The Trust Funds argue that Seattle Structures agreed to abide by the trust agreements' terms and conditions in the Counterpart Agreement that Harrison signed. They argue that the trust agreements unambiguously provide that an employer's corporate officers are individually liable when the employer fails to contribute to the trust funds, and that, because Harrison and Bailey are corporate officers of Seattle Structures, they are individually liable. The Trust Funds claim that Harrison's signature on the Counterpart Agreement proves his knowledge of the trust agreements' terms and conditions and Bailey's signature on the installment payment arrangements proves his knowledge of Seattle Structures' obligations under the trust agreements.
Although the trust agreements' corporate officer provision is unambiguous, Harrison and Bailey did not sign those agreements. The documents that Harrison and Bailey did sign did not explicitly say that they personally guarantee that Seattle Structures will contribute to the Trust Funds. Accordingly, a genuine issue of material fact exists regarding whether Harrison and Bailey ever personally guaranteed that Seattle Structures would contribute to the Trust Funds.

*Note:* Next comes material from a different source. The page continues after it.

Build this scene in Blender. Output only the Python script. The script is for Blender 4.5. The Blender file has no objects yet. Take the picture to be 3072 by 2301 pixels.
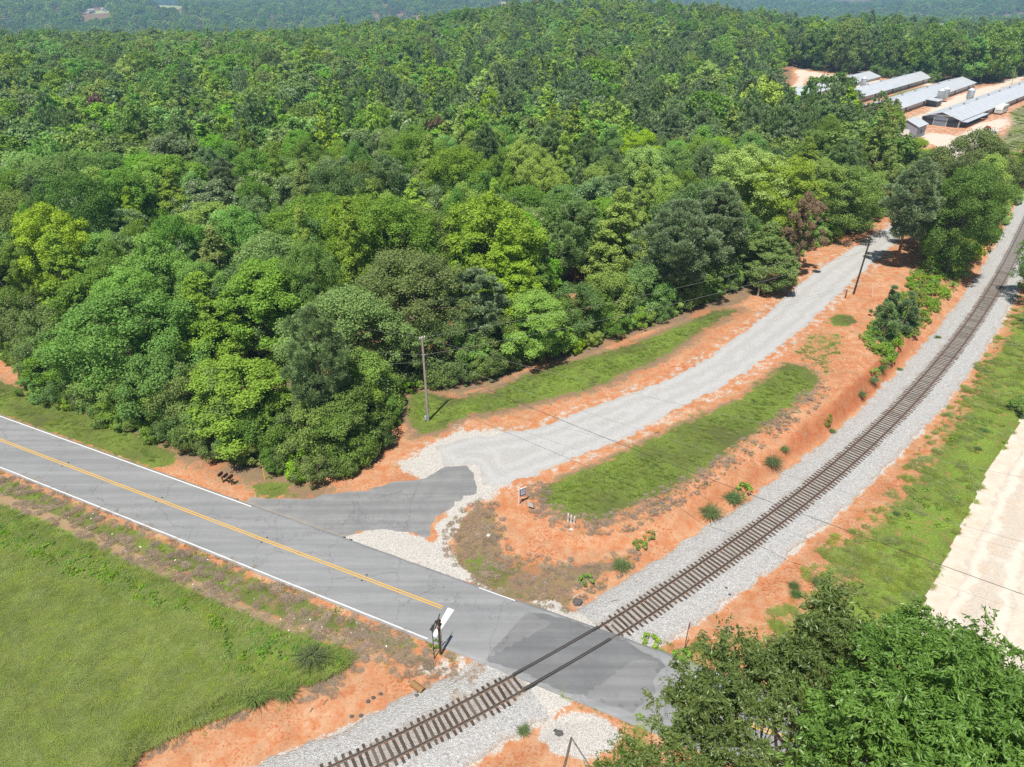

The Trust Funds also argue that Harrison and Bailey admitted liability by failing to respond to the requests for admission. However, even if the Court considers the requests admitted, they do not show whether Harrison or Bailey are personally liable for Seattle Structures' delinquency because the requests pertain to the Counterpart Agreement and the installment payment arrangements. Although Harrison and Bailey did not respond to the motion, the Trust Funds have not met their burden because the evidence presented does not show, as a matter of law, that Harrison and Bailey are personally liable for Seattle Structures' failure to pay the Trust Funds. Accordingly, Plaintiffs' Motion for Summary Judgment is DENIED.